WORK REQUIRED: Give back the entire listing verbatim.

RECORDED INFORMATION:
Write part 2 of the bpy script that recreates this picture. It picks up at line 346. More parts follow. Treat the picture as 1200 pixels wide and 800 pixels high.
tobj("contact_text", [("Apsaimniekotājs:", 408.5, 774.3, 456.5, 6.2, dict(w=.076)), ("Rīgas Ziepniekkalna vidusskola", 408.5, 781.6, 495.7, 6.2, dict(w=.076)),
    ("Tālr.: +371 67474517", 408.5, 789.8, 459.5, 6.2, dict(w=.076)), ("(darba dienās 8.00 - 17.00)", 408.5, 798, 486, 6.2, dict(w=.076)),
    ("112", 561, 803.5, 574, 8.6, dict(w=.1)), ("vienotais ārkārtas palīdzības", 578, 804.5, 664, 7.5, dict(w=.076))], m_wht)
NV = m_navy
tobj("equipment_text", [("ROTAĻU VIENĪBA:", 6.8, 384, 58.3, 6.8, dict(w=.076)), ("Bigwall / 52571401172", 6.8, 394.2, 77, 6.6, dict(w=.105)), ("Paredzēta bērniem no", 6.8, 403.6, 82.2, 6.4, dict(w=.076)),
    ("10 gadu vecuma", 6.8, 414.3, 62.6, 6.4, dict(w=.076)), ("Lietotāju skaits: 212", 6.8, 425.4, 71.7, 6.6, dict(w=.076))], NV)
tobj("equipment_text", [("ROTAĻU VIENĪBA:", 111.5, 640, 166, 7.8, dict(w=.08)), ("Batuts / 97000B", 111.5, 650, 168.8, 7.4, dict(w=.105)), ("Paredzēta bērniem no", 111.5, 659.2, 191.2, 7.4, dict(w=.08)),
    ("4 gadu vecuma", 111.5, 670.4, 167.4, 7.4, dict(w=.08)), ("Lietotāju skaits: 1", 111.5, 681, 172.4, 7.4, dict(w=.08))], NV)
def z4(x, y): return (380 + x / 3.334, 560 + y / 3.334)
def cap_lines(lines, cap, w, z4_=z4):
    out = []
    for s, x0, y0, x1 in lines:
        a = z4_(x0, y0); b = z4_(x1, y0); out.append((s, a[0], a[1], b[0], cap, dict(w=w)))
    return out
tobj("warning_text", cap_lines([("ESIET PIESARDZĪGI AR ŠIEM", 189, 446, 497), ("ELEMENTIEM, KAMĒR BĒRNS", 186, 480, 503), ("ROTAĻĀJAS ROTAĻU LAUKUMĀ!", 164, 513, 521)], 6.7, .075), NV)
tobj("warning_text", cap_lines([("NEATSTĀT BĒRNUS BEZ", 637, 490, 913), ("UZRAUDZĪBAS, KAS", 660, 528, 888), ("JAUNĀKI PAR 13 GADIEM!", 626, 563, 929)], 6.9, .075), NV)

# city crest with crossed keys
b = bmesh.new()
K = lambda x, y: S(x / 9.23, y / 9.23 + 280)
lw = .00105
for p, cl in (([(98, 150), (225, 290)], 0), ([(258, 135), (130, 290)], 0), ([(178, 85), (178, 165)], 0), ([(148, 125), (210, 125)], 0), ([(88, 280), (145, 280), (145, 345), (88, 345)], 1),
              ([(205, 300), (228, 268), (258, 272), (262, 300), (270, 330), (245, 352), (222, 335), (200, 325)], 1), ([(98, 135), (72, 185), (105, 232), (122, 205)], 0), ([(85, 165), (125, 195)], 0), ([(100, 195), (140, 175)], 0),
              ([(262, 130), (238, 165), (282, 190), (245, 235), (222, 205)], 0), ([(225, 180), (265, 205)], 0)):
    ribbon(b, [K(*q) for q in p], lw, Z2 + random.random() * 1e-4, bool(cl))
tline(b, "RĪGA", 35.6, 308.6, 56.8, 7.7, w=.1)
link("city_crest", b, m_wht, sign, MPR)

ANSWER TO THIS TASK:
Write part 2 of the bpy script that recreates this picture. It picks up at line 346. More parts follow. Treat the picture as 1200 pixels wide and 800 pixels high.
tobj("contact_text", [("Apsaimniekotājs:", 408.5, 774.3, 456.5, 6.2, dict(w=.076)), ("Rīgas Ziepniekkalna vidusskola", 408.5, 781.6, 495.7, 6.2, dict(w=.076)),
    ("Tālr.: +371 67474517", 408.5, 789.8, 459.5, 6.2, dict(w=.076)), ("(darba dienās 8.00 - 17.00)", 408.5, 798, 486, 6.2, dict(w=.076)),
    ("112", 561, 803.5, 574, 8.6, dict(w=.1)), ("vienotais ārkārtas palīdzības", 578, 804.5, 664, 7.5, dict(w=.076))], m_wht)
NV = m_navy
tobj("equipment_text", [("ROTAĻU VIENĪBA:", 6.8, 384, 58.3, 6.8, dict(w=.076)), ("Bigwall / 52571401172", 6.8, 394.2, 77, 6.6, dict(w=.105)), ("Paredzēta bērniem no", 6.8, 403.6, 82.2, 6.4, dict(w=.076)),
    ("10 gadu vecuma", 6.8, 414.3, 62.6, 6.4, dict(w=.076)), ("Lietotāju skaits: 212", 6.8, 425.4, 71.7, 6.6, dict(w=.076))], NV)
tobj("equipment_text", [("ROTAĻU VIENĪBA:", 111.5, 640, 166, 7.8, dict(w=.08)), ("Batuts / 97000B", 111.5, 650, 168.8, 7.4, dict(w=.105)), ("Paredzēta bērniem no", 111.5, 659.2, 191.2, 7.4, dict(w=.08)),
    ("4 gadu vecuma", 111.5, 670.4, 167.4, 7.4, dict(w=.08)), ("Lietotāju skaits: 1", 111.5, 681, 172.4, 7.4, dict(w=.08))], NV)
def z4(x, y): return (380 + x / 3.334, 560 + y / 3.334)
def cap_lines(lines, cap, w, z4_=z4):
    out = []
    for s, x0, y0, x1 in lines:
        a = z4_(x0, y0); b = z4_(x1, y0); out.append((s, a[0], a[1], b[0], cap, dict(w=w)))
    return out
tobj("warning_text", cap_lines([("ESIET PIESARDZĪGI AR ŠIEM", 189, 446, 497), ("ELEMENTIEM, KAMĒR BĒRNS", 186, 480, 503), ("ROTAĻĀJAS ROTAĻU LAUKUMĀ!", 164, 513, 521)], 6.7, .075), NV)
tobj("warning_text", cap_lines([("NEATSTĀT BĒRNUS BEZ", 637, 490, 913), ("UZRAUDZĪBAS, KAS", 660, 528, 888), ("JAUNĀKI PAR 13 GADIEM!", 626, 563, 929)], 6.9, .075), NV)

# city crest with crossed keys
b = bmesh.new()
K = lambda x, y: S(x / 9.23, y / 9.23 + 280)
lw = .00105
for p, cl in (([(98, 150), (225, 290)], 0), ([(258, 135), (130, 290)], 0), ([(178, 85), (178, 165)], 0), ([(148, 125), (210, 125)], 0), ([(88, 280), (145, 280), (145, 345), (88, 345)], 1),
              ([(205, 300), (228, 268), (258, 272), (262, 300), (270, 330), (245, 352), (222, 335), (200, 325)], 1), ([(98, 135), (72, 185), (105, 232), (122, 205)], 0), ([(85, 165), (125, 195)], 0), ([(100, 195), (140, 175)], 0),
              ([(262, 130), (238, 165), (282, 190), (245, 235), (222, 205)], 0), ([(225, 180), (265, 205)], 0)):
    ribbon(b, [K(*q) for q in p], lw, Z2 + random.random() * 1e-4, bool(cl))
tline(b, "RĪGA", 35.6, 308.6, 56.8, 7.7, w=.1)
link("city_crest", b, m_wht, sign, MPR)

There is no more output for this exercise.